Objective: Check the listing below for lines with the word "scene" and say how many there are, with nothing but the number.

Given material:
::::

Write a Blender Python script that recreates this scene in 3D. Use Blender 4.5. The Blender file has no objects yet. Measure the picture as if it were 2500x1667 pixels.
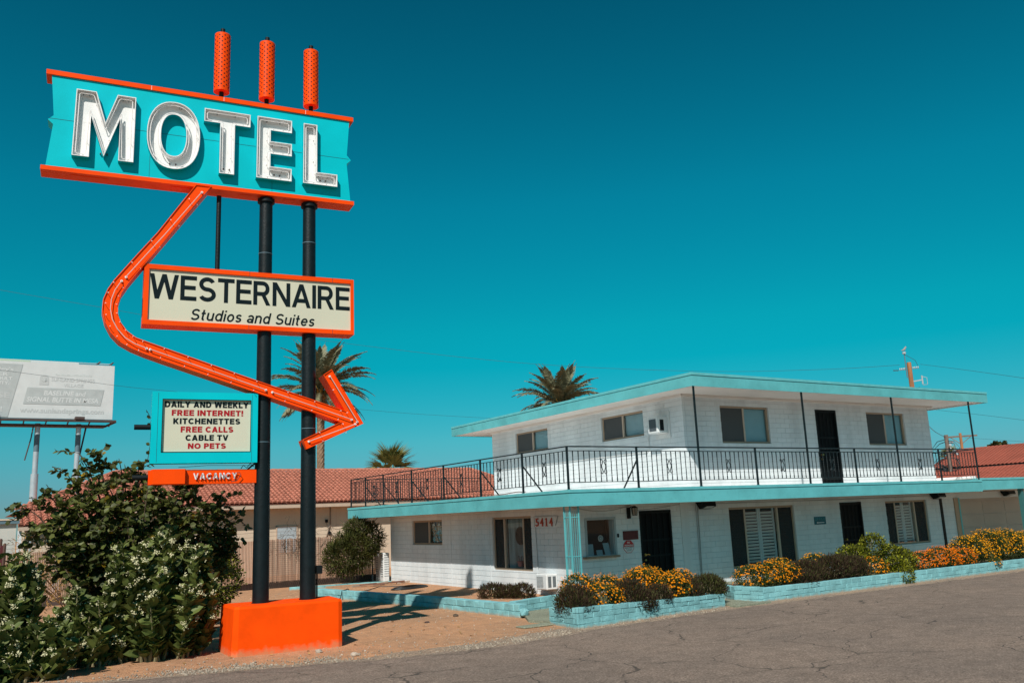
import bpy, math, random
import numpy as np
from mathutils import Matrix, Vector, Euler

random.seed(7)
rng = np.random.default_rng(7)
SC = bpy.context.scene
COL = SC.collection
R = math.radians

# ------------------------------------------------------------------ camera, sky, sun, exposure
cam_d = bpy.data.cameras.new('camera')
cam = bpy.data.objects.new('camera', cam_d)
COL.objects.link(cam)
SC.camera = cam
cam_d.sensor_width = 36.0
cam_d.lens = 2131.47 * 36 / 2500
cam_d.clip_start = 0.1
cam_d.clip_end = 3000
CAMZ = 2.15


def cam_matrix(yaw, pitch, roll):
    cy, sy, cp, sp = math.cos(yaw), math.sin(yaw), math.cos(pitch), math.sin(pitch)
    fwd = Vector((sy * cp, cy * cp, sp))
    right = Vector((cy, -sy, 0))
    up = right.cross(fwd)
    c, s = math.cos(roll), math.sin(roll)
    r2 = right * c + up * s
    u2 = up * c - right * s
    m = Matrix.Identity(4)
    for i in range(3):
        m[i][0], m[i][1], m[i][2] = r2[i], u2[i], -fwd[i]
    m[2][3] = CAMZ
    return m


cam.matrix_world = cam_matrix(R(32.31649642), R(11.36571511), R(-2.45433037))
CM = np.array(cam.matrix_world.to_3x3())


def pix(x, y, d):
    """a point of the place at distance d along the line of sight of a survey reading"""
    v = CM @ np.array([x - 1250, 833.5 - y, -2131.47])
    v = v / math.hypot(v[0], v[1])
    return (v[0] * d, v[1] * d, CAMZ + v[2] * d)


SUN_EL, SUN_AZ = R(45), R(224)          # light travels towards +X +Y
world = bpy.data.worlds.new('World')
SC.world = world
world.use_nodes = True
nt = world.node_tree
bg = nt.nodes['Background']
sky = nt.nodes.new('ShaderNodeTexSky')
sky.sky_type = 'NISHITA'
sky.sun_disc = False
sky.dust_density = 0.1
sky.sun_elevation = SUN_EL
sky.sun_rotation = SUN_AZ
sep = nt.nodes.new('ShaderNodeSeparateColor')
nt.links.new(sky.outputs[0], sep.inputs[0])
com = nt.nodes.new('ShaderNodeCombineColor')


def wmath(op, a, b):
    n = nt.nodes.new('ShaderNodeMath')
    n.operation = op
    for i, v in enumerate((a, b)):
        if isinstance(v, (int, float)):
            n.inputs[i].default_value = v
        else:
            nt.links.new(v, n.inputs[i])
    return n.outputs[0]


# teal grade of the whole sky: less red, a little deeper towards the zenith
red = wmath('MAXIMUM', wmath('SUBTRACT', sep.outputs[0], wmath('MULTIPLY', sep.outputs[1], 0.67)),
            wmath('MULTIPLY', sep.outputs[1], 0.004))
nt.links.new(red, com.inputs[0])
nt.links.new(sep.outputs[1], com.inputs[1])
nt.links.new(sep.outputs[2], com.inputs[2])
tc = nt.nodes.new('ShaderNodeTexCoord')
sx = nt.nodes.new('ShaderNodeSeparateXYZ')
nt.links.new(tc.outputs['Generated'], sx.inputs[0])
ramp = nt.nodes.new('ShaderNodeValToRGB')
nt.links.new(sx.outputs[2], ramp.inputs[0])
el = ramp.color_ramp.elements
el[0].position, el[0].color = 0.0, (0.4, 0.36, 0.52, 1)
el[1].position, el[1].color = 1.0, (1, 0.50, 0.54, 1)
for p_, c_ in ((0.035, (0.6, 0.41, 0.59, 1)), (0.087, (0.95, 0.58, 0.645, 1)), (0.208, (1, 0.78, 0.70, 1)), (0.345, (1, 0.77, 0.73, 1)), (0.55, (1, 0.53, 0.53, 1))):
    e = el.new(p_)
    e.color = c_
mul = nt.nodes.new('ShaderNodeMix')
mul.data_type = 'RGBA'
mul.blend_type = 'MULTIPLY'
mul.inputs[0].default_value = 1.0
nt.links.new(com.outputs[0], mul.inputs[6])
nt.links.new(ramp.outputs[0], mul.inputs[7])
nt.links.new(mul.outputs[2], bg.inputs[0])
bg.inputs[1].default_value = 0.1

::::

Correct answer: 2